使用者が労働者に対して適切に改善指導や注意を行っていたかどうかは、「懲戒解雇」の適法性を判断するための重要な考慮要素となる。なので、それらの経過を記録しておいた方が良い。対象労働者との間で労働審判や訴訟が起きた際にも有利に働くからだ。

●十分な調査と証拠の確保

解雇権濫用の法理により、「懲戒解雇」はかなり悪質なケースでなければ認められなかったりする。万が一、「懲戒解雇」が無効と判断されてしまうと、会社は大きなダメージを負うことになるので、安易な「懲戒解雇」は断じて避けなければいけない。十分に調査を繰り返し、確かな証拠を得る必要がある。

●本人に弁明の機会を与える

「懲戒解雇」を行った後に、不当解雇であるとして従業員から訴えられた場合、「懲戒解雇」の前に本人に弁明の機会を与えたかどうかが、重要な検討ポイントとなる。もし、弁明の機会を与えたのであれば、それが証拠として残るようにしておきたい。

●公表は丁寧に行う

職場における規律維持を目的とする場合、社内向けの「懲戒解雇」の公表は公共性および目的の公益性が認められやすいと考えられる。ただし、その際には公表処分が名誉毀損に当たらないよう注意しなければいけない。

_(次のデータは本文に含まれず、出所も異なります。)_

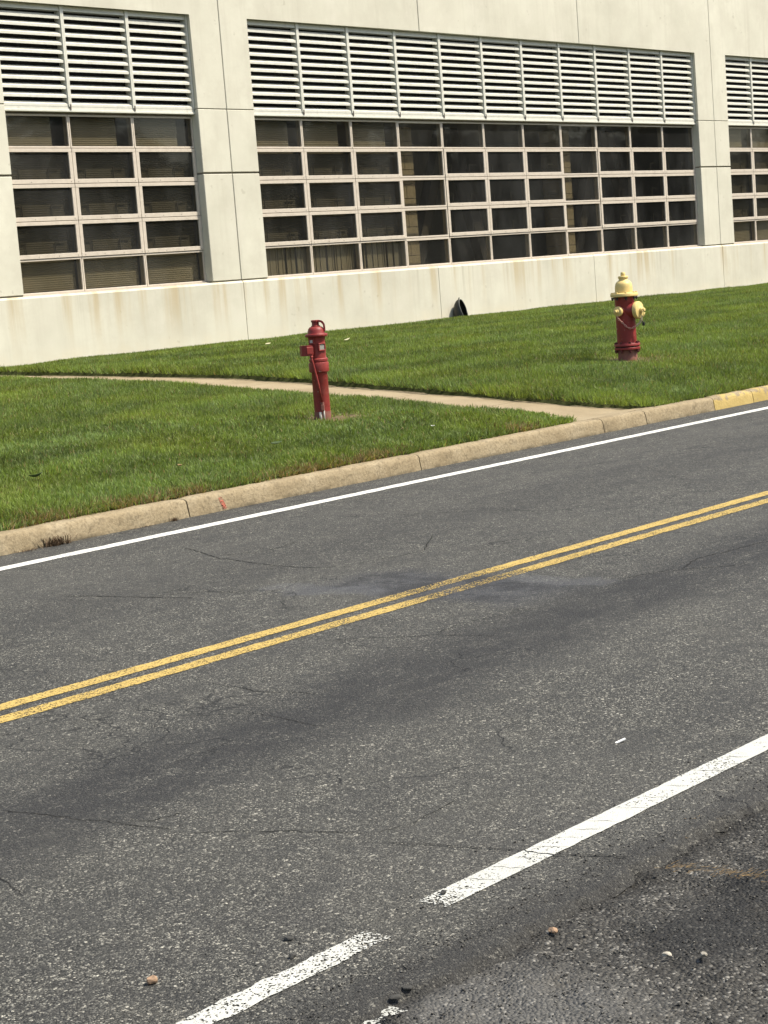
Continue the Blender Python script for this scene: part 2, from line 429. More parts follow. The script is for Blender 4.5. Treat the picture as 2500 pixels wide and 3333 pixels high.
def add_link(bm, c, d, side, L=.018, Wd=.010, r=.0045):
    d = d.normalized(); side = side.normalized(); n = d.cross(side)
    seg, ms = 12, 6; rings = []
    for k in range(seg):
        a = 2*math.pi*k/seg
        ctr = c + d*(L*math.cos(a)) + side*(Wd*math.sin(a))
        rad = (d*(math.cos(a)) + side*(math.sin(a))).normalized()
        rings.append([bm.verts.new(ctr + r*(math.cos(2*math.pi*j/ms)*rad + math.sin(2*math.pi*j/ms)*n)) for j in range(ms)])
    for k in range(seg):
        for j in range(ms):
            bm.faces.new((rings[k][j], rings[(k+1) % seg][j], rings[(k+1) % seg][(j+1) % ms], rings[k][(j+1) % ms]))

def chain(pts, step=.026):
    """links along a polyline"""
    bm = bm_new(); pts = [Vector(p) for p in pts]
    dense = []
    for a, b in zip(pts, pts[1:]):
        n = max(1, int((b-a).length/.002))
        dense += [a.lerp(b, i/n) for i in range(n)]
    dense.append(pts[-1])
    acc = 0; k = 0; last = dense[0]
    for i in range(1, len(dense)-1):
        acc += (dense[i]-dense[i-1]).length
        if acc >= step:
            acc = 0; d = dense[i+1]-dense[i-1]
            s1 = d.cross(Vector((0, 1, .2))); s2 = d.cross(s1)
            add_link(bm, dense[i], d, (s1.normalized() + .5*s2.normalized()*(1 if k % 2 else -1)) if k % 2 else (s2.normalized()+.5*s1.normalized())); k += 1
    return bm

def np_mesh(name, verts, faces_flat, nper, mat, parent=None):
    """fast mesh of equal-sided faces"""
    me = bpy.data.meshes.new(name)
    nv = len(verts); nf = len(faces_flat)//nper
    me.vertices.add(nv); me.vertices.foreach_set('co', np.asarray(verts, np.float32).ravel())
    me.loops.add(nf*nper); me.loops.foreach_set('vertex_index', np.asarray(faces_flat, np.int32))
    me.polygons.add(nf); me.polygons.foreach_set('loop_start', np.arange(0, nf*nper, nper, dtype=np.int32))
    me.materials.append(mat); me.update(calc_edges=True)
    o = bpy.data.objects.new(name, me); C.objects.link(o)
    if parent is not None: o.parent = parent
    return o

def vnoise(x, y, seed=0):
    """cheap smooth 2-D noise from summed sines, about -1..1"""
    r = np.random.default_rng(100+seed); out = 0*x
    for k in range(7):
        a = r.uniform(0, 6.28); f = 2*math.pi*r.uniform(.6, 1.7); p = r.uniform(0, 6.28)
        out = out + np.sin(f*(x*math.cos(a)+y*math.sin(a)) + p + 1.3*np.sin(.7*f*(y*math.cos(a)-x*math.sin(a))+p*2))
    return out/3.2

# ------------------------------------------------------------------ terrain functions
PY = [9.86, 10.23, 10.58, 11.12, 11.91, 13.22, 13.76, 15.05, 15.72, 17.09, 19.09, 21.0]
PN = [13.98, 14.03, 14.04, 13.97, 13.90, 14.02, 14.18, 14.29, 14.40, 14.52, 14.60, 14.65]   # near edge of the path
FY = [9.86, 10.04, 10.43, 11.28, 12.08, 13.09, 13.87, 14.5, 15.6, 17.45, 19.3, 21.0]
PF = [15.30, 15.16, 14.98, 14.80, 14.77, 14.92, 15.04, 15.22, 15.33, 15.35, 15.30, 15.28]   # far edge
def path_n(Y): return np.interp(Y, PY, PN)
def path_f(Y): return np.interp(Y, FY, PF)
def base_z(X, Y):
    return np.interp(Y, [9.86, 10.6, 11.6, 13, 16, 21], [.145, .24, .36, .45, .60, .77]) + (np.clip(X, 0, 32)-15)*.012*np.clip((Y-9.9)/1.5, 0, 1)*np.clip((21-Y)/8, 0, 1)
def path_z(Y): return base_z(14.4, Y) - .045
def lawn_z(X, Y):
    z = base_z(X, Y) + .012*vnoise(X*.5, Y*.5, 1)*np.clip((Y-9.9)/.4, 0, 1)
    far = np.clip((X-path_f(Y))/.15, 0, 1)
    return z + .035*far*np.clip((Y-9.9)/.5, 0, 1)*np.clip((20.9-Y)/3, 0, 1)

# ------------------------------------------------------------------ setting: ground, road, shoulder
bm = bm_new()
for p in ((-900, -900), (900, -900), (900, 900), (-900, 900)): bm.verts.new((p[0], p[1], -.30))
bm.faces.new(bm.verts[:]); kind(obj('ground', bm, M['ground']), 'structure')

# road sheet with a broken near edge standing a little above the shoulder
xs = np.concatenate([np.arange(-60, 1, 2.0), np.arange(1, 9, .025), np.arange(9, 20, .2), np.arange(20, 90, 2.0)])
edge = 2.69 + .035*vnoise(xs*.6, xs*0, 3) + .018*vnoise(xs*3, xs*0, 4) + .010*vnoise(xs*12, xs*0, 5)
v = []; f = []
for x, e in zip(xs, edge): v += [(x, e-.03, -.03), (x, e-.004, -.004), (x, e+.012, 0), (x, 5.9, 0), (x, 9.745, 0)]
for i in range(len(xs)-1):
    for k in range(4): f += [i*5+k, (i+1)*5+k, (i+1)*5+k+1, i*5+k+1]
kind(np_mesh('road', np.array(v), f, 4, M['asphalt']), 'structure')

# shoulder: rough ground sheet
gx = np.concatenate([np.arange(-60, 1.5, 1.5), np.arange(1.5, 7.0, .022), np.arange(7, 90, 1.5)])
gy = np.concatenate([np.arange(-40, 1.0, 1.5), np.arange(1.0, 2.95, .022)])
GX, GY = np.meshgrid(gx, gy, indexing='ij')
GZ = -.026 + .007*vnoise(GX*1.5, GY*1.5, 6) + .0045*vnoise(GX*6, GY*6, 7) + .003*vnoise(GX*17, GY*17, 8)
GZ = np.minimum(GZ, -.006)
n0, n1 = GX.shape
idx = np.arange(n0*n1).reshape(n0, n1)
ff = np.stack([idx[:-1, :-1], idx[1:, :-1], idx[1:, 1:], idx[:-1, 1:]], -1).reshape(-1)
kind(np_mesh('shoulder', np.stack([GX, GY, GZ], -1).reshape(-1, 3), ff, 4, M['shoulder']), 'structure')

# painted lines: strips with slightly ragged edges
def strip(name, x0, x1, yc, wdt, mat, z=.003, step=.04, rag=.004, slant=0.0):
    n = max(2, int((x1-x0)/step)); X = np.linspace(x0, x1, n)
    a = yc - wdt/2 + rag*vnoise(X*7, X*0+yc, 11) + rag*.6*vnoise(X*31, X*0+yc, 12); b = yc + wdt/2 + rag*vnoise(X*7, X*0-yc, 13) + rag*.6*vnoise(X*31, X*0+yc, 14)
    vv = np.concatenate([np.stack([X, a, X*0+z], -1), np.stack([X+slant, b, X*0+z], -1)])
    i = np.arange(n-1); fl = np.stack([i, i+1, i+1+n, i+n], -1).ravel()
    return kind(np_mesh(name, vv, fl, 4, mat), 'structure')
strip('white_edge_line', -40, 80, 9.21, .125, M['white_far'], step=.08)
strip('yellow_centre_line', -40, 80, 6.01, .10, M['yellow'], step=.05)
strip('yellow_centre_line', -40, 80, 5.825, .10, M['yellow'], step=.05)
strip('white_edge_line', 3.43, 60, 2.965, .096, M['white_near'], step=.02, rag=.0018)
strip('white_edge_line', -40, 3.20, 2.945, .084, M['white_near'], step=.02, rag=.004)
strip('white_paint_patch', 2.76, 2.88, 2.618, .035, M['white_rest'], z=-.001, step=.01, rag=.016)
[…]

名誉棄損に抵触すると、刑法上の名誉毀損罪により処罰されるだけでなく、「懲戒解雇」された元労働者から不法行為に基づく損害賠償を請求される可能性もある。

●即時解雇はできるか

労働基準法第20条第1項では、使用者が労働者を解雇しようとする場合、解雇予告義務および解雇予告手当の支払義務を規定している。すなわち、30日分以上の平均賃金を解雇予告手当として支払えば、即時解雇も可能となる。

●有給休暇の扱い

「懲戒解雇」が適法に行われれば、労働者は退職したことになる。もし、退職時に未消化の有給休暇が残っていても、その有給休暇は自動的に消滅する。労働者が会社に有給休暇の買い取りを求めてくることも想定されるが、会社としては有給休暇を買い取る義務を負うことはほとんどないと考えられている。

従業員に不当解雇を主張された時の対応

従業員に不当解雇を主張された場合、企業は慎重な対応が求められる。対応を解説する。

●労働審判や訴訟で争う

従業員から不当解雇を主張された場合、労働審判や訴訟で争うことになる可能性がある。企業は就業規則や懲戒手続きの記録、指導履歴などを証拠として整理し、弁護士と連携して主張を展開する必要がある。

●和解を検討する

紛争を早期に収束させるため、和解を検討することも必要になるかもしれない。時間やコスト、企業イメージへの影響を考えると、一定の解決金を支払って和解に至るケースも多い。法的な勝敗だけにこだわらず、リスクと費用対効果を踏まえた柔軟な対応が望まれる。和解となる場合、企業が労働者に一定の解決金を支払うケースが一般的となる。

まとめ

最後に、「懲戒解雇」のメリットとデメリットを整理しておきたい。まずメリットは、従業員に意思に関わらず、労働者としての地位を失わせられることだ。特に、従業員の不正行為があった場合、「懲戒解雇」を行うことで社内の規律を維持できる。しかし、解雇無効のリスクというデメリットも存在する。「懲戒解雇」が無効になった場合、バックペイや慰謝料が請求されるだけでなく、社会的なイメージもダウンしてしまう。また、たとえ「懲戒解雇」が有効であったとしても、「会社都合」で退職をさせてしまうと助成金の支給要件に抵触してしまう。これらを総合的に鑑み、「懲戒解雇」をするのか・しないのか、賢明かつ慎重な判断を促したい。